For independent travellers with hire cars, the upgrade may make self-planned visits more attractive. Lanzarote is a relatively compact island, and many visitors prefer to combine attractions in one day: for example, Jameos del Agua and Cueva de los Verdes in the north, or Jardin de Cactus with villages and viewpoints. More reliable accessibility information and on-site equipment can help travellers build days that are ambitious without being exhausting.
Accessibility is becoming part of destination competitiveness
Across Europe, accessible tourism is no longer a niche concern. Ageing populations, multi-generational holidays, better awareness of disability rights and the growth of independent travel have all changed expectations. Visitors increasingly want destinations to provide clear information and practical support rather than leaving families to improvise.
For the Canary Islands, that trend is especially relevant. The archipelago attracts year-round visitors, including older travellers, repeat guests, winter-sun holidaymakers, families and people travelling for health, rest and climate. A destination that invests in accessibility can serve those groups better and spread value across more of the year. It can also help visitors move beyond hotel pools and beaches into cultural sites, gardens, volcanic landscapes and local heritage.
Lanzarote's investment should be read in that broader context. The island is not announcing a new mega-attraction or a change in entry rules. It is improving the usability of places that already define the destination. That can be more meaningful than a headline-grabbing new build, because it raises the quality of the existing visitor offer.
There is also a business case. When attractions become more accessible, the benefit can reach hotels, transport providers, guides, restaurants and local shops. Visitors who feel confident planning excursions are more likely to spend time and money outside their accommodation. People travelling with disabled family members often make decisions as a group, meaning one person's access needs can determine whether several people book an excursion or stay in the resort.
No disruption to ordinary Lanzarote holidays
The accessibility project should not be interpreted as a warning, closure notice or disruption alert. There is no indication from the announcement that ordinary visits to Lanzarote's tourist centres are being stopped because of the upgrade. Instead, the measures are being incorporated to improve the visitor experience and make the sites more inclusive.
For most holidaymakers, the immediate takeaway is simple: Lanzarote is investing in making its major cultural and volcanic attractions easier to enjoy for a wider range of visitors. For travellers with specific access needs, the more useful takeaway is to watch for updated information from the individual centres and to ask direct questions when booking.
The move also gives Lanzarote a positive tourism message at a time when many island destinations are under pressure to show that tourism can improve quality, not just increase volume. Accessibility is one of the clearest examples of that. It benefits visitors, residents, workers and families. It makes public cultural assets more useful. It supports a more respectful and inclusive form of travel.

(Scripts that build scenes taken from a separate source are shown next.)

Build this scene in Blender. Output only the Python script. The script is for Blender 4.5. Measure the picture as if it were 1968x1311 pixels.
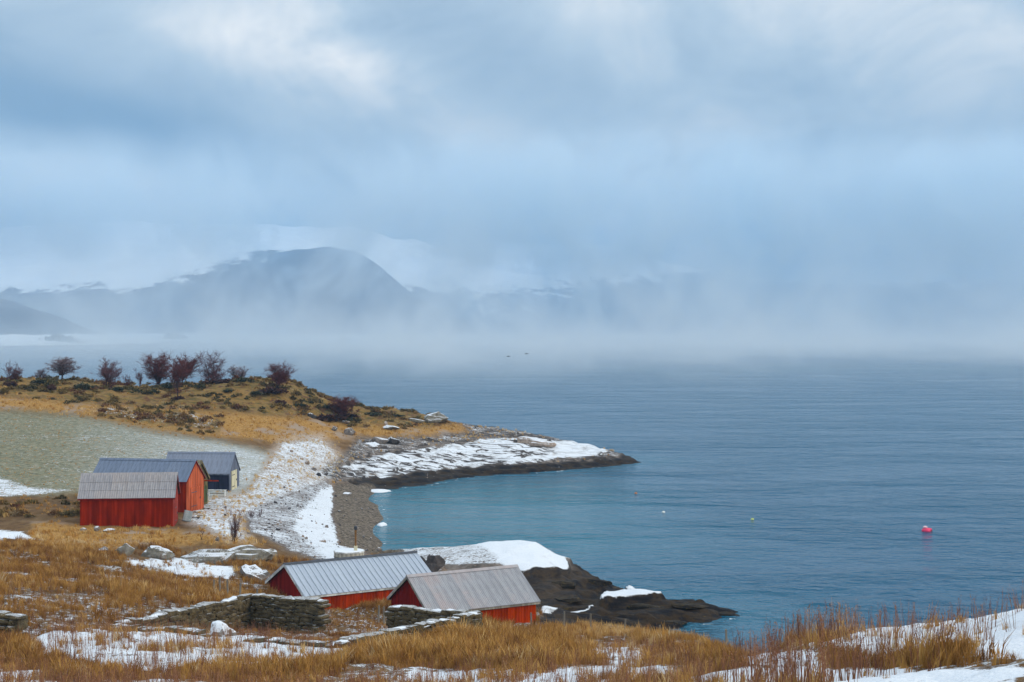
import bpy, bmesh, math, random
import numpy as np
from mathutils import Vector, Matrix

# ------------------------------------------------------------------ camera, sky, sun, exposure
S = bpy.context.scene
for o in list(bpy.data.objects):
    bpy.data.objects.remove(o, do_unlink=True)
COL = S.collection
R = math.radians
EYE, FPX, HORIZON, CX = 20.0, 2733.0, 640.0, 984.0       # eye height over the sea and the lens in photo pixels

cd = bpy.data.cameras.new('camera')
cam = bpy.data.objects.new('camera', cd)
COL.objects.link(cam)
cam.location = (0, 0, EYE)
cam.rotation_euler = (R(90), 0, 0)
cd.sensor_width = 36
cd.lens = 36 * FPX / 1968
cd.shift_y = (HORIZON - 655.5) / 1968
cd.clip_start = 0.5
cd.clip_end = 30000
S.camera = cam

SUN_DIR = Vector((0.86, -0.36, 0.40)).normalized()       # towards the veiled sun
sun_el = math.asin(SUN_DIR.z)
sun_rot = math.atan2(SUN_DIR.x, SUN_DIR.y)

W = bpy.data.worlds.new('World')
S.world = W
W.use_nodes = True
wn, wl = W.node_tree.nodes, W.node_tree.links
wn.clear()


def wnode(t, **k):
    n = wn.new(t)
    for a, v in k.items():
        setattr(n, a, v)
    return n


def wmath(op, a, b=None, c=None, clamp=False):
    n = wnode('ShaderNodeMath', operation=op, use_clamp=clamp)
    for i, v in enumerate((a, b, c)):
        if v is None:
            continue
        if isinstance(v, (int, float)):
            n.inputs[i].default_value = v
        else:
            wl.new(v, n.inputs[i])
    return n.outputs[0]


sky = wnode('ShaderNodeTexSky', sky_type='NISHITA', sun_disc=False)
sky.sun_elevation = sun_el
sky.sun_rotation = sun_rot
sky.air_density = 1.0
sky.dust_density = 2.0
sky.ozone_density = 1.0
tc = wnode('ShaderNodeTexCoord')
sep = wnode('ShaderNodeSeparateXYZ')
wl.new(tc.outputs['Generated'], sep.inputs[0])
# cloud layer: position on a flat cloud deck seen from below, so the streaks flatten towards the horizon
zc = wmath('MAXIMUM', wmath('ADD', sep.outputs['Z'], 0.16), 0.05)
u = wmath('DIVIDE', sep.outputs['X'], zc)
v = wmath('DIVIDE', sep.outputs['Y'], zc)
cmb = wnode('ShaderNodeCombineXYZ')
wl.new(u, cmb.inputs[0])
wl.new(v, cmb.inputs[1])
mp = wnode('ShaderNodeMapping')
mp.inputs['Rotation'].default_value = (0, 0, R(-32))
mp.inputs['Scale'].default_value = (0.9, 0.42, 1)
wl.new(cmb.outputs[0], mp.inputs[0])
nz = wnode('ShaderNodeTexNoise')
nz.inputs['Scale'].default_value = 1.5
nz.inputs['Detail'].default_value = 5.0
nz.inputs['Roughness'].default_value = 0.52
nz.inputs['Distortion'].default_value = 0.35
wl.new(mp.outputs[0], nz.inputs['Vector'])


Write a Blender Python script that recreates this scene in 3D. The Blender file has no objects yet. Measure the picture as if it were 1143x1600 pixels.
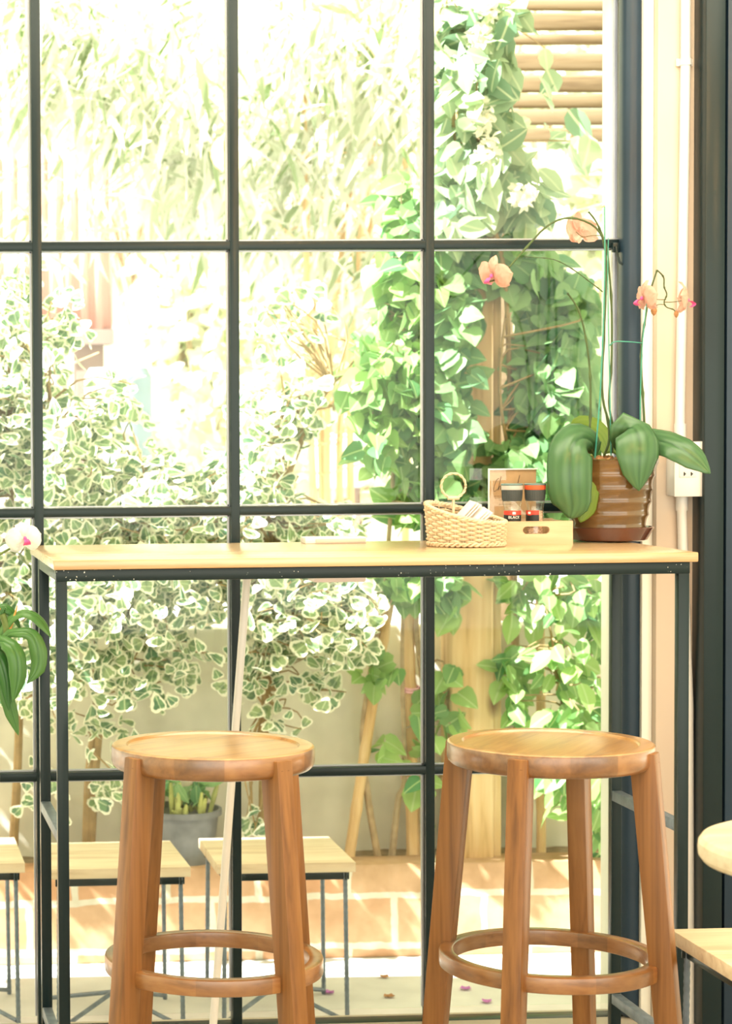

For FlyToCanarias readers planning a holiday in Lanzarote, the development is worth noting not because it changes whether the island is open, but because it may change who can fully take part in some of its most memorable experiences. The island's volcanic caves, gardens and Manrique-designed spaces are central to why people travel there. Making them more accessible is a practical improvement with a human impact, and one that strengthens Lanzarote's position as a mature Canary Islands destination.